Trotzdem boomt vor allem LNG made in USA, das per Schiff nach Europa transportiert wird. Dieses verflüssigte Gas verschwendet viel Energie (die Verflüssigung setzt die Abkühlung auf minus 162 Grad Celsius voraus), es ist schmutzig, weil oftmals über toxische Fracking-Methoden gewonnen, und mit Menschenrechtsverstößen verbunden, während die großen fossilen Konzerne enorme Gewinne mit dem Verkauf machen.

Vor allem die Bundesregierung unter Bundeskanzler Olaf Scholz (SPD) setzt sich international für die Gas-Lobby ein. Auf dem G7-Treffen im japanischen Hiroshima im Mai dieses Jahres war es Deutschland, das den Club der reichen Industrienationen auf LNG-Kurs brachte.

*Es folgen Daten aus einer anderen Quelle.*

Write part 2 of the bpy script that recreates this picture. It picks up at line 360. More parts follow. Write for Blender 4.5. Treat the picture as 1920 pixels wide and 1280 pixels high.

Petter Lydén, Leiter der internationalen Klimapolitik bei Germanwatch, stellt dabei fest:

Bundeskanzler Olaf Scholz war sehr wahrscheinlich die treibende Kraft hinter der schwachen Formulierung bezüglich Gas. Das ist ein schwerer Schlag für die internationale Glaubwürdigkeit Deutschlands in Sachen Klima.

Die abtrünnigen Stadtwerke könnten der Gas-Lobby in Deutschland durchaus ein Image-Problem einbringen. Denn bisher schmücken sich die großen Konzerne wie Wintershall Dea, Shell und Wingas – die oft auch Geschäfte mit Erdöl machen oder Kohlekraftwerke betreiben, während sie klimaschädliche Chemieprodukte (Düngemittel, Plastik) herstellen – mit dem guten Ruf kommunaler Energieerzeuger.

Klimaexperten vom Deutschen Institut für Wirtschaftsforschung (DIW) und Klimawisssenschaftler:innen fordern schon seit Langem, neben dem Kohle- und Öl-Ausstieg den schnellen "Gas-Exit" für Europa. Nur so könne das Pariser Klimaziel noch eingehalten werden, das die Staaten verpflichtet, ihre Treibhausgase umgehend zu reduzieren, um die gefährliche Schwelle von maximal 1,5 bis zwei Grad Celsius Erderhitzung nicht zu überschreiten.